I let the diary tell the story of the man, his times, his quest for happiness. The diary begins on a high note with the events of the first 12 months of the war, but the diarist himself was to note later that in the war year diaries there was too much war and not enough social comment. After the war there is more social comment and they also become more personal.

Hubert Barnes was the son of John Barnes, manager of a branch bank in Walthamstow, and Florence, née Atkins, daughter of the Rector of Hatford (near Abingdon). He was educated at Forest School, Walthamstow, and Keble College, Oxford, where he gained a first class degree in history. He married Nora Tydeman (1898-1982), educated at Putney High School for Girls and University College, London, where she gained degrees in English and Psychology, becoming the first (I think I am correct in saying) educational psychologist to be appointed in that capacity by a city council in England - at Leicester.

The diarist was brought up as a High Church Anglican, but opted for a career in education rather than the church. Before coming to Henley he taught at St John's School, Leatherhead, and was lecturer in education at University College, Leicester. As headmaster of HGS he was regarded by the governors of the school as dangerously progressive. He abolished corporal punishment (inappropriate at a co-educational school, he believed) and the Officer Cadet Corps, introduced a common staff room for men and women teachers, strove, successfully, to keep successive rectors of St Mary's, Henley, from infiltrating the school, and believed that the objective of the school was to provide good education, which was not the same thing as a high score for the school in examination results.

The school received a superb report from the Ministry of Education inspectors shortly before he retired. They backed the Headmaster's record and educational principles to the hilt, a triumphant endorsement of his stewardship of HGS, a view, however, that was neither shared nor understood by his successor.

The grammar school, founded in 1603, disappeared some years after the period covered by these diaries, but was reincarnated as the Henley Sixth Form College and as such continues to flourish.

The appreciation of an editor for a text that he transcribes (from handwriting not always easy to decipher), that he lops and chops, corrects and proof reads numerous it times and sets up for publication, does not necessarily increase as the task proceeds. But to me (not, of course, an impartial judge), after working on the first 20 volumes, I remained impressed  by the overall impression that the diary leaves as a record of the times and of the man and his achievements and disappointments. It is in the nature of a diary that many entries are trivial, but when trying to lop and chop I found that disconnections arose and that on the whole it was best (a luxury of on-line publishing) to preserve as much as possible.

Links
Links are usually for public personalities whose names probably mean little or nothing to younger generations, but I have not used links for the very well-known, such as Mr Churchill or Adolph Hitler.

Diary styles
Spelling: The Headmaster always uses z in words such as surprize, organize; today s is often used.
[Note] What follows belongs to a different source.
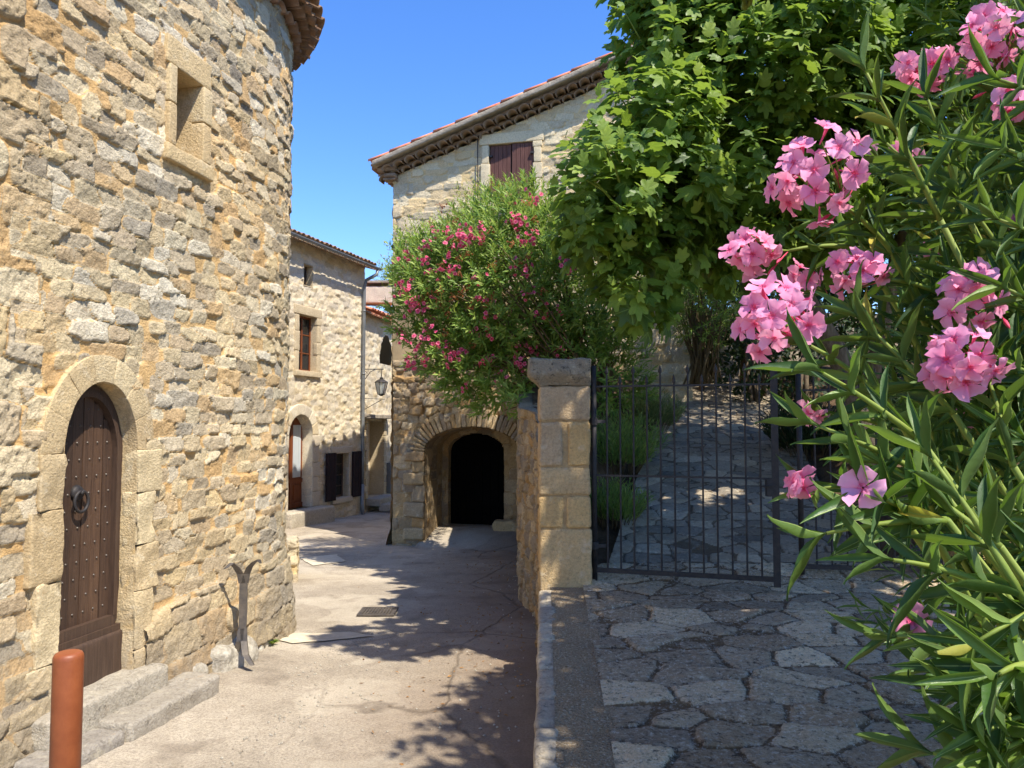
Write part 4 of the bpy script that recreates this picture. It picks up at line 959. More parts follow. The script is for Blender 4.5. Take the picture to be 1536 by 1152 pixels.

He spelt to-day, to-night and to-morrow with a hyphen, which I have retained; appaling, woolen, he spells with only one l. The names of foreign statesmen are not always correct. I have left his spelling of names alone.

Dots ..... mark excisions. Not all cuts are marked. The published version retains about at least 75% of the original text.

Square brackets [] indicate an intervention by the editor. Parentheses () are inserted by the diarist, who used full stops between initials, as in U.S.A. The use of capital letters is not always consistent, e.g., the blitz is sometimes the Blitz, the West may be the west.

I have inserted footnotes in the text, almost always in italics, rather than sending them to the bottom of the page, but occasionally using * to mark a footnote at the end of an entry.

Extended quotations are usually in italics.